Problem to solve: Looking through the listing, how many of its lines hold the word "More"? Answer with only the number.

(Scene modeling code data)
%%

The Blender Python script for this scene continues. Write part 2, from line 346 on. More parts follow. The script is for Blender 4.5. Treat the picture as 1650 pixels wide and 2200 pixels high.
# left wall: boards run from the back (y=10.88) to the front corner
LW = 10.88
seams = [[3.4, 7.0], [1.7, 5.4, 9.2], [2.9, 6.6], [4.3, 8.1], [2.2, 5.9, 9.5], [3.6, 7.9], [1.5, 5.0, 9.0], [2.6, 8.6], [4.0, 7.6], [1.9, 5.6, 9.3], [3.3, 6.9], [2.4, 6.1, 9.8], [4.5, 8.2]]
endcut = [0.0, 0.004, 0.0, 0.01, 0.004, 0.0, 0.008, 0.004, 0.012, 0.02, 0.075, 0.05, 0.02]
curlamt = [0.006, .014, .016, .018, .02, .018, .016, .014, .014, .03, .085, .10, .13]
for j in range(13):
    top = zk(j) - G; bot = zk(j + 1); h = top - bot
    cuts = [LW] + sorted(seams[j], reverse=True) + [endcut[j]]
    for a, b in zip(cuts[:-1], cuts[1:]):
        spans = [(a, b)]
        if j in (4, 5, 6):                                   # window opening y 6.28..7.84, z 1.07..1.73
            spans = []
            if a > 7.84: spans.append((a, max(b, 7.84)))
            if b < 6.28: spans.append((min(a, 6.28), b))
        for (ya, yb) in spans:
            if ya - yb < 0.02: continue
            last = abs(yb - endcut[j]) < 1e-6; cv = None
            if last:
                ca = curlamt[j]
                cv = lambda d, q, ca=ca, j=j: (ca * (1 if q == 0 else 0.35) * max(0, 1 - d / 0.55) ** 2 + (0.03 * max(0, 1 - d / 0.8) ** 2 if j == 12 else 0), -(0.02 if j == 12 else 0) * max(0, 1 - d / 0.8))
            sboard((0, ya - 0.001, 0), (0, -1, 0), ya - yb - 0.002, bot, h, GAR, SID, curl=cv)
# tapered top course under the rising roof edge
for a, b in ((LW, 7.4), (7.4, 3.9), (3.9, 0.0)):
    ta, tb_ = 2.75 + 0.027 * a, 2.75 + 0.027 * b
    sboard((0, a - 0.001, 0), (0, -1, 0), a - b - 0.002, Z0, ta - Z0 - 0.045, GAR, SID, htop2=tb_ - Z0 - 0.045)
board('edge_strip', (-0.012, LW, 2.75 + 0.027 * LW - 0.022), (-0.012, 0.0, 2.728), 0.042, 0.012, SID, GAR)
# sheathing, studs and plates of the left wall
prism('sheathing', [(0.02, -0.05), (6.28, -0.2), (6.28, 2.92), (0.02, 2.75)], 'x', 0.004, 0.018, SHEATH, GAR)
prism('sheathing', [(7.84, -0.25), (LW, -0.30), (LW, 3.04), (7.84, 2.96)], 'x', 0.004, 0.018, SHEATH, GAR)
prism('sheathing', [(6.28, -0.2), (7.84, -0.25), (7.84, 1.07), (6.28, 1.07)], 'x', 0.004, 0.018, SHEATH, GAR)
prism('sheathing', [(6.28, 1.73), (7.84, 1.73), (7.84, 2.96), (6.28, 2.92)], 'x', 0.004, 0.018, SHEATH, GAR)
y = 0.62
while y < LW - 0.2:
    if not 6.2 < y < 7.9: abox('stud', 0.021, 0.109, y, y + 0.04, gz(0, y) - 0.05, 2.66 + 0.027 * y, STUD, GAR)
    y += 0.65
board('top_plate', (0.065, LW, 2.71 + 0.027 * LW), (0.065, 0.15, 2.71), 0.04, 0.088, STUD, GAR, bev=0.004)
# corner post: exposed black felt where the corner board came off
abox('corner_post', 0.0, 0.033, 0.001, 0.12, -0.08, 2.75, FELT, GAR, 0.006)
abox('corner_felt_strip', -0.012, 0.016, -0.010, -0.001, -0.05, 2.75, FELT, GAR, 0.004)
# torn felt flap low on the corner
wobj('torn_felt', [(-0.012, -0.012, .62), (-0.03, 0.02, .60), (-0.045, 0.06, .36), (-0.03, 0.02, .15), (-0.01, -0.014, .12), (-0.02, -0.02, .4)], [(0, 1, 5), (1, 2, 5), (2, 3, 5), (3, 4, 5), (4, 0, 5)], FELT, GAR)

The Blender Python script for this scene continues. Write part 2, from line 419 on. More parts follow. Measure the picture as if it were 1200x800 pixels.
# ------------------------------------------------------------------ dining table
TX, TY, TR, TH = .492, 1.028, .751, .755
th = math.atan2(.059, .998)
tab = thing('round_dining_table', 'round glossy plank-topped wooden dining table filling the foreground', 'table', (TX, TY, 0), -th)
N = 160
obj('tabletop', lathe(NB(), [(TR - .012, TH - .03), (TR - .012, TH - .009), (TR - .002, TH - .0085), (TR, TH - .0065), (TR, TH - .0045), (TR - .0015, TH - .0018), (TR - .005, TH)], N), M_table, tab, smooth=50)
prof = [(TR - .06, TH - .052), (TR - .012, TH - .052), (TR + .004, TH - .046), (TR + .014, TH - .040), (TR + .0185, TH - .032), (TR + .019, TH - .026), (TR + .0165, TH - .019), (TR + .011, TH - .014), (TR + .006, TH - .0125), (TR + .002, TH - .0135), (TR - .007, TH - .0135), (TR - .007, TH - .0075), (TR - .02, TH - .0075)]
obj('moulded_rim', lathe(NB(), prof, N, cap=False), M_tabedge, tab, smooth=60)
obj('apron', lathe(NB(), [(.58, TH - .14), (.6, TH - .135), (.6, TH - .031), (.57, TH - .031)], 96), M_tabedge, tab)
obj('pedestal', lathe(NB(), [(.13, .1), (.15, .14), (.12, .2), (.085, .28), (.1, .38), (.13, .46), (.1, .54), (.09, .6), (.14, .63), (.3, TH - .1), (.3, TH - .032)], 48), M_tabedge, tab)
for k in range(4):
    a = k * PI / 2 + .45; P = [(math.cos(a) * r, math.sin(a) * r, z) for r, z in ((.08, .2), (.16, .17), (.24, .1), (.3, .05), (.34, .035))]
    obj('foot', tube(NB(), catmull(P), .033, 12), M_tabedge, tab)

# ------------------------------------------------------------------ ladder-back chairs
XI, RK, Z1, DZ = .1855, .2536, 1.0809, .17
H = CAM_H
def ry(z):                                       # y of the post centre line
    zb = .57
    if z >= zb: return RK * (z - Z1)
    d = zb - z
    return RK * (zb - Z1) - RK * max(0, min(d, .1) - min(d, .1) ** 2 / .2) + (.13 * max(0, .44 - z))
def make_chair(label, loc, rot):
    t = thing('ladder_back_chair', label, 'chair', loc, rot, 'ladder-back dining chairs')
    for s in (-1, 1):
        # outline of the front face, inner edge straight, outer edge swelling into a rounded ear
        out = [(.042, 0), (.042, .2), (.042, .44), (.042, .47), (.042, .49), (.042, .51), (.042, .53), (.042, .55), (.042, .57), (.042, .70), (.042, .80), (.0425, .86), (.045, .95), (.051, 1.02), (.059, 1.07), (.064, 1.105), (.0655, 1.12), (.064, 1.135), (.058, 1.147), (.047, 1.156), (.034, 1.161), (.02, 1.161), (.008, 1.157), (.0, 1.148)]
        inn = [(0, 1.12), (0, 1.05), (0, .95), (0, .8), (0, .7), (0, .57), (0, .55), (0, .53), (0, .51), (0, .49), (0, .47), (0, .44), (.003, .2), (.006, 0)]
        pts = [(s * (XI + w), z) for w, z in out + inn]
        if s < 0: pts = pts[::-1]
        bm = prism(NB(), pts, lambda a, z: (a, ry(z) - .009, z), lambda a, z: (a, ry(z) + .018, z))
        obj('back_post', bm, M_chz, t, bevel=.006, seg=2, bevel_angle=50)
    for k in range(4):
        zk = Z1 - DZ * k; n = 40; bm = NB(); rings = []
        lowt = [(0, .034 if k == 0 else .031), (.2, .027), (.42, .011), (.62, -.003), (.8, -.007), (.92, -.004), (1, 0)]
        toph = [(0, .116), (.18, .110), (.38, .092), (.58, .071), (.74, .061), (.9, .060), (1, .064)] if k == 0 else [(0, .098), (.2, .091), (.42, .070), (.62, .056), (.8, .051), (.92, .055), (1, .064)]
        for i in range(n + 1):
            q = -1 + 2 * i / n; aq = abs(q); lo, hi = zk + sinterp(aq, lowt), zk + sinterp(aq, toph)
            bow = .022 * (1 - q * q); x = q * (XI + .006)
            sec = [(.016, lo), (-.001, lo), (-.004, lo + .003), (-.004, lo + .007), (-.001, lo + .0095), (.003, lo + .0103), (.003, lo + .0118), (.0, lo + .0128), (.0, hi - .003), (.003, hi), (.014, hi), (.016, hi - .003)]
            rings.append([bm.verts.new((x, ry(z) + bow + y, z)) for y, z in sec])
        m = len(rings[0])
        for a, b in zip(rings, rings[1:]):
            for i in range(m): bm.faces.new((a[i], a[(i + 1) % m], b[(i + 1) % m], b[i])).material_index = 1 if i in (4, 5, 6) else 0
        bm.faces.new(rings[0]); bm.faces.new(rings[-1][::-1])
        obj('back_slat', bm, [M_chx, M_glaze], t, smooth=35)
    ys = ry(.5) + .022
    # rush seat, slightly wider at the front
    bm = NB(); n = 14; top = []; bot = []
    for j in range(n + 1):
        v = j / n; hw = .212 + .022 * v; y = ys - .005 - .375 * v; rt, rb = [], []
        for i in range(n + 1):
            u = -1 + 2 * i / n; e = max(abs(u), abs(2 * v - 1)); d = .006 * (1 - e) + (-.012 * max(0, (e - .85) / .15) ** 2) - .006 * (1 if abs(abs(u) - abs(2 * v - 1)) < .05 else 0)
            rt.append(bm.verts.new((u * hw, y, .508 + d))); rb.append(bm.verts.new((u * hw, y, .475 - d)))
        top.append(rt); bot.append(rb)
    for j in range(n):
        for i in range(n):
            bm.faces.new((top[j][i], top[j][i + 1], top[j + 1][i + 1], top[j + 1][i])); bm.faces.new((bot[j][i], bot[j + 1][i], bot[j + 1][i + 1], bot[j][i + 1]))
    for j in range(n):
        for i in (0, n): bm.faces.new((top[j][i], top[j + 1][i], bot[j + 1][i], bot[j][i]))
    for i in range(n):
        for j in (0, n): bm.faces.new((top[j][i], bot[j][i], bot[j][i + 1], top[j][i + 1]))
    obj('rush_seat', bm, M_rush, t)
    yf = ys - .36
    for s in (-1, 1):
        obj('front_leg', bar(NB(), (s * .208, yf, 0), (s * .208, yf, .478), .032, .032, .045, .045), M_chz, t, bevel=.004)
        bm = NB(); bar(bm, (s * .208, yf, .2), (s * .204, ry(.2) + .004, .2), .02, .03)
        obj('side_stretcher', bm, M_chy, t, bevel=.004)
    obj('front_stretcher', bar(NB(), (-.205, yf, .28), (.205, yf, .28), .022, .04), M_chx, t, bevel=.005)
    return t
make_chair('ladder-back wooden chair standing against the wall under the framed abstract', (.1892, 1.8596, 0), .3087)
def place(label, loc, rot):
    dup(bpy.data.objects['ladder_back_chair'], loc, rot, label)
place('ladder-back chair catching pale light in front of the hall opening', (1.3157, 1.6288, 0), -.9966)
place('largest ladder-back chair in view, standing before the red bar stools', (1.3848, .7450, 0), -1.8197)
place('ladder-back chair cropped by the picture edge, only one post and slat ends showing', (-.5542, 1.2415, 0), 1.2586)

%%

Result of this task: 2